Sampai ingat kata senior saya itu, ada temennya belajar bahasa lain waktu PhD. Nah ini bisa jadi sebuah solusi saya pikir. Saya mencoba beberapa hal baru, seperti mencoba belajar main gitar akustik (youtube jadi guru saya) dan belajar bahasa Korea. Dua hal baru ini cukup bisa membantu saya meningkatkan kepercayaan diri saya. Dengan belajar gitar akustik dari sama sekali gak bisa dengan bantuan youtube dan gitar pemberian teman. Saya terpacu dan semangat lagi untuk bisa belajar gitar supaya bisa ngeband sama teman-teman. Hasilnya baru saya rasakan seminggu kemudian. Saya belajar satu lagu dengan petikan dan alhamdulillah mulai bis dan sekarang masih proses memperlancar.

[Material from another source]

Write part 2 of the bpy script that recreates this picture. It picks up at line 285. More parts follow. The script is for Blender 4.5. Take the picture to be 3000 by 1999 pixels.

Kemudian, sebulan ini saya buat program pertukaran bahasa sama teman saya dari Korea. Setelah beberapa minggu saya mulai bisa membaca dan menulis hangeul (tulisan korea) dan bisa memulai percakapan dalam bahasa Korea. Alhamdulillah.

Intinya yang saya lihat adalah  perlunya berusaha dan bekerja keras. Saya lihat kembali diri saya, kalau saya ini ternyata masih punya kemampuan untuk belajar dan berusaha. Saya punya semangat masih, dan punya jiwa untuk mau terus maju. Ini yang mengingatkan saya kalau saya pun masih ada waktu untuk memperbaiki kualitas penelitian saya. PhD gak harus pintar, tapi harus dikerjakan dan dicapai dengan usaha dan kerja. Malah sebelumnya saya merasa sudah kalah perang duluan, saya bingung mau kerjain apa, saya kerjain ini salah, kerjain itu salah. Gak pernah ada benernya. Malah saya malas untuk memulai dan memperbaiki hal yang menurut saya belum sempurna. Kebosanan pun akhirnya sebanding dengan derajat kemalasan, malah mungkin exponential dengan kebosanan. Dua nilai bosan bisa menghasilkan angka delapan kemalasan. Which is not good.

Dari sinilah saya harap saya bisa mendapatkan semangat lagi, kepercayaan diri lagi untuk bisa lulus PhD tepat waktu, which is on target 28 November 2015, hari Senin, di ruang Hancock, building 62. In shaa Allah aamiiinn.